IICSI Improv Notes Newsletter January 2016

March 10th, 2016

 

Open Waters Festival, Halifax
Amy Brandon
The annual Open Waters Festival of new and improvised music took place January 7-10 at Sir James Dunn Theatre, the Atlantica Hotel, the Central Library, and The Company House in Halifax. Hamilton’s Cem Zafir, of zulapresents, attended the festival and writes:

“The programming by the Upstream Music Association’s new artistic director, double bassist Lukas Pearse, was remarkable in its breadth, bringing to the fore improvisation as a thread in the classical, new music, experimental, jazz-based, song, poetry, dance, and world traditions. I would, personally, not have been opposed to some non-Canadian artists, but we all know the necessity for strengthening Canadian music, and Open Waters champions it to great effect.

"The blend of the symphony and Upstream personnel, with some great overlaps, worked wonderfully (Symphony Nova Scotia collaborated with the Upstream Orchestra to play works by Paul Cram, Barry Guy and Jeff Reilly, conducted by Reilly and by Gary Kulesha), and the Witch Gong Game night was especially fun. Friday night started with guitarist Amy Brandon’s contemplative music paired with images of special objects, and the thoughtful and inventive duo of Arthur Bull (guitar) and Norm Adams (cello). Pierre Tanguay & Pierre Labbé’s Sacré Tympanwas fun. Though the Dunn Theatre sounds wonderful, a smaller venue may have added to the intimacy of this particular night.
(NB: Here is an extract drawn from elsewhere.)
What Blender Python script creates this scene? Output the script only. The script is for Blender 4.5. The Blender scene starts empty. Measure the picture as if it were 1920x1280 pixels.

“The student performances were impressive, interesting and hope-inducing, and Ellen Waterman’s Improvisation Talk Back (an initiative of IICSI and the Guelph Jazz Festival), featuring improvisers in dialogue with their audience, resulted in a performance and chat that were especially strong and thought provoking. Musical highlights included an understated, beautifully restrained performance from Toronto's Cluttertones (Rob Clutton / Lina Allemano / Tim Posgate / Ryan Driver), Vancouver’s Birds of Paradox (Ron Samworth / Lan Tung / Neelamjit Dhillon) joined by Lukas Pearse—who really made the audience feel special, with a kind of sonic camaraderie among musical traditions with invisible borders—and a Haligonian duo, percussionist Doug Cameron & dancer Jacinte Armstrong; two of the unexpected delights for me, as they transformed the new public library into a multidimensional playground. Jerome Blais’s multimedia tribute to folklorist Marius Barbeau, (Un)Forgotten Voices, featuring soprano Janice Jackson, was mesmerizing, a much appreciated piece of Canadiana performed with humanity and grace. Geordie Haley’s “Open Company” night of imaginative ad hoc groups had some very high moments in a friendly, comfortable venue; Tim Crofts and Lan Tung’s performance stood out in particular. The Original Folk Trio with Andrew MacKelvie saxophones, Casey Thompson bass, and Brendan Melchin drums were a load of fun… watch out for Andrew MacKelvie!

“I must thank Lukas and crew for bringing such kindred spirits together both on and off stage, and for being the fulcrum for vital future creative activity nationally.”

Cem Zafir is the artistic director of Zula Music & Arts Collective Hamilton in Hamilton, Ontario; the projected schedule for this winter includes Linsey Wellman / Bennett / Lee Palmer trio (Feb. 6), the Sonoluminescence Trio of William Parker, David Mott, Jesse Stewart (March 20), and Michael Vlatkovitch (Mar. 31).